To borrow a phrase from singer-songwriter Jackie Minton, the heart is meant for giving away. She has a knack for writing catchy tunes and pairing them to lyrics that tap into more than typical lovey-dovey sentiments. “For Giving” is a great example. It’s not a new song; she released it in 2022 (and I first spotlighted it here). Between then and now, however, she reconnected with Anton Weidner, a friend who’s now a director-producer at Silver Lantern Studios. Along with cinematographer-producer Michael Uyehata, they’ve created a luscious production loosely framed around the Little Red Riding Hood fairytale.
Of the song: Her vocals flow low one moment before flying toward the sky the next, while the lyrics—possibly derived, as she posits in this discussion with Weidner, from Theology of the Body deep dives she attended around the time the song came to her. (All she remembers is that she was driving when the song came to her.) That said, I hear more at play: “He that loses his life will save it/He that changes his mind will make it/If you want to live/Then you’ve got to give yourself away/You might be surprised when you finally realize/Everything’s a gift anyway.” At root, it’s not all that different from what McCartney sang on Abbey Road: “And in the end the love you take is equal to the love you make.” The Torah, Bible, Quran and other holy texts—along with the Youngbloods in “Get Together”—urge us to love one another. It requires faith to embrace not just another, but all others.

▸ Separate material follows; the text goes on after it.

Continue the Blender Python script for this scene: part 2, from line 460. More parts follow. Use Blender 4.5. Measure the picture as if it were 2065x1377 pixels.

That’s not to say there isn’t a romantic underpinning to the song. Minton deftly springs the personal from the universal, singing of false starts (“I’ve been picking up crumbs/Getting off track/Calling it love/Taking it back”) and her determination to soldier on. Her heart, like all hearts, is meant for giving—and, by song’s end, she’s positive a certain someone’s is meant for her, too. It’s as sweet as it is deep.